Mayne also turned his attention to Sino chairman Bruce Mathieson, the gaming and hotel industry heavyweight.

Mayne said, "I've never been able to work out what Bruce, as a hotelier, brings to the board."

Li launched a spirited defence of Mathieson, who, incidentally, did not attend the meeting but was represented by his alternate director, Ross Blair-Holt.

Li told the meeting that Bruce Mathieson was "a person who came from the school of hard knocks" and that he "had gone through the university of life".

Li said Mathieson's assessment of whether an investment was worthwhile, was invaluable and that he was frequently consulted.

He added that since Sino was floated not one dollar had been paid to a non-executive director.

Meanwhile, Richard Li delivered an extremely bullish assessment of GoConnect, a recent float out of the Sino stable.

GoConnect is an Internet media outfit delivering online video commercials and provides free Internet access.

Floated at 35 cents, the scrip is now at 15 cents.

Li said he was very proud of the GoConnect capital raising: "It was against all the odds and we have succeeded."

Delivering Mathieson's chairman's address, Blair-Holt declared: "GoConnect is, without a doubt, the most exciting business that Sino Securities has been associated with in the last 14 years.

"As the parent company to GoConnect, Sino will continue to support GoConnect with its investment banking expertise.

"The successful listing of GoConnect on the ASX against a very negative capital market, is testimony to Sino's ability to deliver on its investment banking skills.
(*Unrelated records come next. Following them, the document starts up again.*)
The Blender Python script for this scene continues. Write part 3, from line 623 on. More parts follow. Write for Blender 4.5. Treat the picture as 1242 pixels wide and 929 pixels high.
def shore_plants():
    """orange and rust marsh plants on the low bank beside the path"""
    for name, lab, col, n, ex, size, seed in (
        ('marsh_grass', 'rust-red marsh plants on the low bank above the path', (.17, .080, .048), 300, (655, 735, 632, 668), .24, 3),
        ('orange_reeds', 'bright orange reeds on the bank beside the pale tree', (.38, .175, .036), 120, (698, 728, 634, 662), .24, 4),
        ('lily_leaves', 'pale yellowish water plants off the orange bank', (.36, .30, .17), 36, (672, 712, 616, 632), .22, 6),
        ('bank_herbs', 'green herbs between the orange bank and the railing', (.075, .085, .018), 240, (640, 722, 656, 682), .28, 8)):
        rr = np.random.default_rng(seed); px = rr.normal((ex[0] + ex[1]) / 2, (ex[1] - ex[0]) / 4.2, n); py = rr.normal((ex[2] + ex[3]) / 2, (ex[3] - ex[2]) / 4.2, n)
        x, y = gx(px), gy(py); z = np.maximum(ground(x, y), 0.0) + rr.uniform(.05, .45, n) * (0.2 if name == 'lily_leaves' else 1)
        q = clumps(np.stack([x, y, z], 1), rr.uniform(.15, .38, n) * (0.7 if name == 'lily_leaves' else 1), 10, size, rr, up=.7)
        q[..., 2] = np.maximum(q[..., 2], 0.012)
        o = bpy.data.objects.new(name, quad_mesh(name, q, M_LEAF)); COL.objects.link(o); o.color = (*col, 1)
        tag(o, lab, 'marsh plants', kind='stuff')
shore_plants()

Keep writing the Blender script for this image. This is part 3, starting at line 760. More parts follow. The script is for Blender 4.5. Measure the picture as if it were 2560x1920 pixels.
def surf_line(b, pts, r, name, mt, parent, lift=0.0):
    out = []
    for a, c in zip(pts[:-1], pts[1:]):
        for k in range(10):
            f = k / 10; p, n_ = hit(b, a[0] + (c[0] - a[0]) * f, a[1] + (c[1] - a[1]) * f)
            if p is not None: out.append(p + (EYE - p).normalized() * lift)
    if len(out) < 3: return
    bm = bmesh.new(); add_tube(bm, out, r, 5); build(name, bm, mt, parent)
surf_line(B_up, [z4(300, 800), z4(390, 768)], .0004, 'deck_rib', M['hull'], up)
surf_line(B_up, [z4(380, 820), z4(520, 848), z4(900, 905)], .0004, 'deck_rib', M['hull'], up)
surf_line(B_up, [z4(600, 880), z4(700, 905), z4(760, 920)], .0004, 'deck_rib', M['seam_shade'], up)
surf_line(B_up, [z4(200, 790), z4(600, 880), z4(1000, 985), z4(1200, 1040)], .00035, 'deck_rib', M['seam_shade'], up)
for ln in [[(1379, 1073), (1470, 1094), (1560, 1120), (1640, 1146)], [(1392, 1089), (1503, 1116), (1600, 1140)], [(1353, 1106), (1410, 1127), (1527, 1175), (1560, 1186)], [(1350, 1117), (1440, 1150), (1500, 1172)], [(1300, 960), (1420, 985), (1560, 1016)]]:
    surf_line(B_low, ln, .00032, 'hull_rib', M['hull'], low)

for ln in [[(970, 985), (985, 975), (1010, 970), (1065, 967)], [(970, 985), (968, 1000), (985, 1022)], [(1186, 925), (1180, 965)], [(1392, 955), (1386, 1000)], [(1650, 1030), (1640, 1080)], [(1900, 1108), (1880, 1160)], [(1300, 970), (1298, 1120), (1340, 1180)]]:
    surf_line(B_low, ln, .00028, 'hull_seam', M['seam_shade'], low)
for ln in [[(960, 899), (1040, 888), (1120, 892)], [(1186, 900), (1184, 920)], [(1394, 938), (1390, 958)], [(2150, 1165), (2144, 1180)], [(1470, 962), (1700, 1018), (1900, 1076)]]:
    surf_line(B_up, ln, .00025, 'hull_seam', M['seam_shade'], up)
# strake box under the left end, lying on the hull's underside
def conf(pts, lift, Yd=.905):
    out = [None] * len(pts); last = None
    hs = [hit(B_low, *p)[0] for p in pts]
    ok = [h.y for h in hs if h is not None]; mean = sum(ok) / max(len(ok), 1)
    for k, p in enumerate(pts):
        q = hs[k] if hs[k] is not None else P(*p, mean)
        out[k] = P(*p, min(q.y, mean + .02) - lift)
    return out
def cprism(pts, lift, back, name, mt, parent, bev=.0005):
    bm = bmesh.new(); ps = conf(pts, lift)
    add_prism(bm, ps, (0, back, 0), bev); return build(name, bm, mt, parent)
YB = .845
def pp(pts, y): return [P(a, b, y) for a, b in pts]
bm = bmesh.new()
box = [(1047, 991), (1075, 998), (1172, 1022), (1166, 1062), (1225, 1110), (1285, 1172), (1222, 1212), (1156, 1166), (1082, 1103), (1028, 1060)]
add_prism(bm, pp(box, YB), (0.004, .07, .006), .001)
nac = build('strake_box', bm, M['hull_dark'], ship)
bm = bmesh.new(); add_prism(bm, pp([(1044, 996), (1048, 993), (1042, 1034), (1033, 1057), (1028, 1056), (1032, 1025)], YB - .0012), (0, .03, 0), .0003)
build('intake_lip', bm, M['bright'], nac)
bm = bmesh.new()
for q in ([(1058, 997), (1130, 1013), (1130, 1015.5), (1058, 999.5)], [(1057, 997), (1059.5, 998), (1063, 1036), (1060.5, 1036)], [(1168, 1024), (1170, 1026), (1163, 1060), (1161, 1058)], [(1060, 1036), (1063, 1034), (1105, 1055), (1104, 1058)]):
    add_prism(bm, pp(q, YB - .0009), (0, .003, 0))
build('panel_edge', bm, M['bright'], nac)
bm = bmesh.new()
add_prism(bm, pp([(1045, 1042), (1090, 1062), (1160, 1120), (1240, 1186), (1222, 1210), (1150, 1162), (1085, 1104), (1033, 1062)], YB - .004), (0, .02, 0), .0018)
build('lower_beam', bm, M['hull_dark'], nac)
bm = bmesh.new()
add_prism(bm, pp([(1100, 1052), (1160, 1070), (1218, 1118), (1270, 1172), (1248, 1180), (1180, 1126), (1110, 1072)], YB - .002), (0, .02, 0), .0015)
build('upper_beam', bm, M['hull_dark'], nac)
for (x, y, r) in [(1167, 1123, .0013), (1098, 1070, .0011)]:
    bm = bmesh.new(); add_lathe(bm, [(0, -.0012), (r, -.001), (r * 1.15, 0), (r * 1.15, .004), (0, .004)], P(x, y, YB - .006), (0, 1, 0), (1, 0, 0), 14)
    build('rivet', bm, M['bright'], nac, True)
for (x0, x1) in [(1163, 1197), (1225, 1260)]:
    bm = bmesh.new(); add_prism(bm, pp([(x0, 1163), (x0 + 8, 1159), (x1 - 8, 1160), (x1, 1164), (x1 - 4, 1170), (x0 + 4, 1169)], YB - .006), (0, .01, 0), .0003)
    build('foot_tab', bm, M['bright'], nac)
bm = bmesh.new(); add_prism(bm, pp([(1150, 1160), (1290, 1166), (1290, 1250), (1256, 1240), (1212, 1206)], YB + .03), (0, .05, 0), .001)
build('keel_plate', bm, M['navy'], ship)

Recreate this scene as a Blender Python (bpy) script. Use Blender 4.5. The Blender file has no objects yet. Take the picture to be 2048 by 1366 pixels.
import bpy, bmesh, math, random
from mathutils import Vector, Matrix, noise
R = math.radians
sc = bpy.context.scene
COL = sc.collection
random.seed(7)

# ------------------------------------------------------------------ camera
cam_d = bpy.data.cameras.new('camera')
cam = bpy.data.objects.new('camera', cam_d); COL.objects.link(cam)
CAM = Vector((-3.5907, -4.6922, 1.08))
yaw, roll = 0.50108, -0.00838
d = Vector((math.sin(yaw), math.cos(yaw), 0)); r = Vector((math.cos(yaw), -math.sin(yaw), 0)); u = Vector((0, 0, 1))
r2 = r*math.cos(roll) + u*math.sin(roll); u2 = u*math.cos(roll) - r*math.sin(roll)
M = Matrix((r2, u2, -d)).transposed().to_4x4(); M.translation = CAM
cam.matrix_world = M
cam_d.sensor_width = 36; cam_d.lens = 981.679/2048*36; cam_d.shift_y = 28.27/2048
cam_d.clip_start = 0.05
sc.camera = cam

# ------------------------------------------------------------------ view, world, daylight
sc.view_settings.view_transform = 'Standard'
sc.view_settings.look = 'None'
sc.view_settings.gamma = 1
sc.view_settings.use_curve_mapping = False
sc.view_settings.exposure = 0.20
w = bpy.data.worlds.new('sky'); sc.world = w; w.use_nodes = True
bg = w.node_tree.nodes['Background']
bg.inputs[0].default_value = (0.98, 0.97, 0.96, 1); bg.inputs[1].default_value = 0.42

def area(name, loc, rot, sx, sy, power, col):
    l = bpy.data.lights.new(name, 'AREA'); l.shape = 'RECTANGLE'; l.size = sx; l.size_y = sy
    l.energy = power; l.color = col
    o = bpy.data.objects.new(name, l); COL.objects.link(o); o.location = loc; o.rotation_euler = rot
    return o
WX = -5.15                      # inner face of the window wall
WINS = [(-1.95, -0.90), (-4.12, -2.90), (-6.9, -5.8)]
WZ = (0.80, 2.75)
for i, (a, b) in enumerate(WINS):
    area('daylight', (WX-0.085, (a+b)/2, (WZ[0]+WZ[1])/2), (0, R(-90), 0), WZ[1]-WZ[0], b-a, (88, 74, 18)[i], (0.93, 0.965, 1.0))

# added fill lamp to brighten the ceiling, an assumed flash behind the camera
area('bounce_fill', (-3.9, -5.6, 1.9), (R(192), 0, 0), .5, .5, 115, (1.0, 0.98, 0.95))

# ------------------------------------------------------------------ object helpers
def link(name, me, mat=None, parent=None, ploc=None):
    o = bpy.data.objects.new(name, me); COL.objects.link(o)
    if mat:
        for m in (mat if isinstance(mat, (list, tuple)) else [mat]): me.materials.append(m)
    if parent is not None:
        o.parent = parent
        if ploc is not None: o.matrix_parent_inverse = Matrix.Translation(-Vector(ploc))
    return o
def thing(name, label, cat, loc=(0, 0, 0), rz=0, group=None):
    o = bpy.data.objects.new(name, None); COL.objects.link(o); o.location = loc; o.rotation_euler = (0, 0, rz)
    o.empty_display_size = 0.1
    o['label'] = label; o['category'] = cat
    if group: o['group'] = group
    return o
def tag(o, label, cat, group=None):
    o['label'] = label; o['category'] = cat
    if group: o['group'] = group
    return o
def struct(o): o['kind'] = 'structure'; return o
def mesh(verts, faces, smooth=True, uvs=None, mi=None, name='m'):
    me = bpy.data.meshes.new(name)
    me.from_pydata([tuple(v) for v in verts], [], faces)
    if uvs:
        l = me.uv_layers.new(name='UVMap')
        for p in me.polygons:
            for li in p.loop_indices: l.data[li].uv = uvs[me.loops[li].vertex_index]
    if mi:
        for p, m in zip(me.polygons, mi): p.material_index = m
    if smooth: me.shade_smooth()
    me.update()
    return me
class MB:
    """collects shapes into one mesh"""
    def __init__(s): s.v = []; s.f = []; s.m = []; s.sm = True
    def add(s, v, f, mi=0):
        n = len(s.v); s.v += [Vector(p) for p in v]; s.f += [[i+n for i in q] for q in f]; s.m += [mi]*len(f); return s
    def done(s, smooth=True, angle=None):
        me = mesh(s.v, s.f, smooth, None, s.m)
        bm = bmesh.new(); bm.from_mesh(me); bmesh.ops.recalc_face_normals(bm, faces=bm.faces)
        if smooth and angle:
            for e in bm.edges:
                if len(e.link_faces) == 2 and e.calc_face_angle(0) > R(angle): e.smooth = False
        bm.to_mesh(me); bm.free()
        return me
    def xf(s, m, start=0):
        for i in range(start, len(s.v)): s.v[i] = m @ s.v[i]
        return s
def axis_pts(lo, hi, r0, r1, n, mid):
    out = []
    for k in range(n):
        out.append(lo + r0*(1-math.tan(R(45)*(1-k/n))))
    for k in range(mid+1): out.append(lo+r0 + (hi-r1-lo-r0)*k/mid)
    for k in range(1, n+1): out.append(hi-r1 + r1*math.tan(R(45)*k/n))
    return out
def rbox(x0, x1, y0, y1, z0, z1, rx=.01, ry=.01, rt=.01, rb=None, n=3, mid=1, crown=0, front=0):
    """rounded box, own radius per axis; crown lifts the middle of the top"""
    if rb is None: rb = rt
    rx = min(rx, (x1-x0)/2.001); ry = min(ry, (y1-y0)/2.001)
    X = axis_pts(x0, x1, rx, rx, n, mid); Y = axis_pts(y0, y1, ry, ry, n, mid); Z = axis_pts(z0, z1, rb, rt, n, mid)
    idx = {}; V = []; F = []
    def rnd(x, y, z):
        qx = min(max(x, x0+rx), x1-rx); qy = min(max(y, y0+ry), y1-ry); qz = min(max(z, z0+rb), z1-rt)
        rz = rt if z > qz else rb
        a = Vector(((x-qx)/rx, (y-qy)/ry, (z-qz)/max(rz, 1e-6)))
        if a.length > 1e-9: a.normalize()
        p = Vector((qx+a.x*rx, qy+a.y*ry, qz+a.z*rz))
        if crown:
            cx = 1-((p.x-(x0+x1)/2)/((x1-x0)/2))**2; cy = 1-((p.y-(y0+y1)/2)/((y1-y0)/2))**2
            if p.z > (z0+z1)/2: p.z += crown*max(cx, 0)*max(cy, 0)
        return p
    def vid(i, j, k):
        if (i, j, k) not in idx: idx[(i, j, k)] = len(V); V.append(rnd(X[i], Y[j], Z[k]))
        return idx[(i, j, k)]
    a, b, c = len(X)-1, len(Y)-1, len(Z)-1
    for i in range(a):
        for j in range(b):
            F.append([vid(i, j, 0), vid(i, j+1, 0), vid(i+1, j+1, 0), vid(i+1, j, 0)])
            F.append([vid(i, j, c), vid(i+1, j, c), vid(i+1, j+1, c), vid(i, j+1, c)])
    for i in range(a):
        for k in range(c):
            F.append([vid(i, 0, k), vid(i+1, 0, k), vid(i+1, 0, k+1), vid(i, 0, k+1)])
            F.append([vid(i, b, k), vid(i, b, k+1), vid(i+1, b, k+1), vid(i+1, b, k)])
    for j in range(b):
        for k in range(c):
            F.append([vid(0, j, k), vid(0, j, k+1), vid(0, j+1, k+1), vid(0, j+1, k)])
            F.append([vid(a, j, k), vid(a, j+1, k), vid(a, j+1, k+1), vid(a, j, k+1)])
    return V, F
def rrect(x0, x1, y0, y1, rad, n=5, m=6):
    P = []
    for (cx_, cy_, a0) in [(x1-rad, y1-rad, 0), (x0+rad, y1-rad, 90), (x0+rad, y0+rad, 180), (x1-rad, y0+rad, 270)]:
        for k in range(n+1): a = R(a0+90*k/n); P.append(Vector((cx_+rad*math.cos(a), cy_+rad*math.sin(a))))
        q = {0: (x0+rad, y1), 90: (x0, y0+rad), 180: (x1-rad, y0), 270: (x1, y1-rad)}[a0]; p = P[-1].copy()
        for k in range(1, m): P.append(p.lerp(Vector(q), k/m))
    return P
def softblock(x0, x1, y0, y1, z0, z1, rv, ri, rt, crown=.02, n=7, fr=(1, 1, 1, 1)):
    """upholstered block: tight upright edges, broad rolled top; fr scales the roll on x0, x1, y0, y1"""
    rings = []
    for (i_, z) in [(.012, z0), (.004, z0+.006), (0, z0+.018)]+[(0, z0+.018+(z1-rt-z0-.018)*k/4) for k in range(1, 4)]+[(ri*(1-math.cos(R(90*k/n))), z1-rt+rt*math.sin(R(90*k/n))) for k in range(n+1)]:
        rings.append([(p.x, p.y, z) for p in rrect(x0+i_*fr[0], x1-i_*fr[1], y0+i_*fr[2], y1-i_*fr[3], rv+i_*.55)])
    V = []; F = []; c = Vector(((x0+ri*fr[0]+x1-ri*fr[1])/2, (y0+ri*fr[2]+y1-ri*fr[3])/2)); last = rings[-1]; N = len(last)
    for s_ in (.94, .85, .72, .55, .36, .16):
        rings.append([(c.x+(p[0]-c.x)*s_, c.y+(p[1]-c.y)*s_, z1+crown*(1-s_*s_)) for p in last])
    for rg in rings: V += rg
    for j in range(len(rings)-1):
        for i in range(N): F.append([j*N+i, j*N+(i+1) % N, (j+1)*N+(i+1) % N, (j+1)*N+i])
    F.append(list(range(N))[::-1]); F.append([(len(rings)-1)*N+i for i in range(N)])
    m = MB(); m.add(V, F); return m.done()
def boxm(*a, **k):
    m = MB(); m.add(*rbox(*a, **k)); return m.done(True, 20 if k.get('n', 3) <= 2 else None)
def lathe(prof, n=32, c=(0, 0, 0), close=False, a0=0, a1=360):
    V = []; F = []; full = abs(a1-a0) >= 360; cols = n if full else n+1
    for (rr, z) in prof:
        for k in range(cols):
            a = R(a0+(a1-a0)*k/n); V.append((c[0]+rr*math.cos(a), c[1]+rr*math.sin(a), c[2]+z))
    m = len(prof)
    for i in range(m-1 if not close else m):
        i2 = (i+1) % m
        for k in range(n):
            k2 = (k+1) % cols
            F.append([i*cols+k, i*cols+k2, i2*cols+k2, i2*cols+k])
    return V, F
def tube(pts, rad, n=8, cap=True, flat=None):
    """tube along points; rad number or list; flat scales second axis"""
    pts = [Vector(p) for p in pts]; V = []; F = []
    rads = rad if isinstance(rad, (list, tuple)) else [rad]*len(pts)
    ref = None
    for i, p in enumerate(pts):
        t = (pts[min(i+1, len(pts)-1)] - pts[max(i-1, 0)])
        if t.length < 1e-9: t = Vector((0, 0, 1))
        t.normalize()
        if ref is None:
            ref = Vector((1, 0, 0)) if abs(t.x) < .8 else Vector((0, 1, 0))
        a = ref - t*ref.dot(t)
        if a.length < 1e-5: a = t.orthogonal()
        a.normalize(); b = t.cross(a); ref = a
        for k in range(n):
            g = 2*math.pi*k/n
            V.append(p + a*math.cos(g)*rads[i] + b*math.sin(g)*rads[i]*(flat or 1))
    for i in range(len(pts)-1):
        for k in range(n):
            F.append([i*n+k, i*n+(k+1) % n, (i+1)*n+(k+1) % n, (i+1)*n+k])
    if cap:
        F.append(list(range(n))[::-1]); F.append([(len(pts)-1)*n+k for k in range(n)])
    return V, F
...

"However, as a parent, Sino will also expect its subsidiaries, including GoConnect, to deliver profitability, and the dividends to the parent in return for its support."

Meanwhile, Mayne told the meeting that he had paid $1.60 for his Sino shares and that they were now at $1.20.

Now there's something for the Honorable Jeffrey Gibb Kennett to laugh at!

(For those who have forgotten, Mayne - a one-time Kennett government staffer - fell out with the former premier in a fairly public fashion three years ago.)